Efficient QAOA Architecture for Solving Multi-Constrained Optimization Problems

Abstract: This paper proposes a novel combination of constraint encoding methods for the Quantum Approximate Optimization Ansatz (QAOA). Real-world optimization problems typically consist of multiple types of constraints. To solve these optimization problems with quantum methods, typically all constraints are added as quadratic penalty terms to the objective. However, this technique expands the search space and increases problem complexity. This work focuses on a general workflow that extracts and encodes specific constraints directly into the circuit of QAOA: One-hot constraints are enforced through $XY$-mixers that restrict the search space to the feasible sub-space naturally.
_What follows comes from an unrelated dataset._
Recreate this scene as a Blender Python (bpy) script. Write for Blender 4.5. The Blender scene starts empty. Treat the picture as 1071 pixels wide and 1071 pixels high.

Inequality constraints are implemented through oracle-based Indicator Functions (IF). We test the performance by simulating the combined approach for solving the Multi-Knapsack (MKS) and the Prosumer Problem (PP), a modification of the MKS in the domain of electricity optimization. To this end, we introduce computational techniques that efficiently simulate the two presented constraint architectures. Since $XY$-mixers restrict the search space, specific state vector entries are always zero and can be omitted from the simulation, saving valuable memory and computing resources. We benchmark the combined method against the established QUBO formulation, yielding a better solution quality and probability of sampling the optimal solution. Despite more complex circuits, the time-to-solution is more than an order of magnitude faster compared to the baseline methods and exhibits more favorable scaling properties.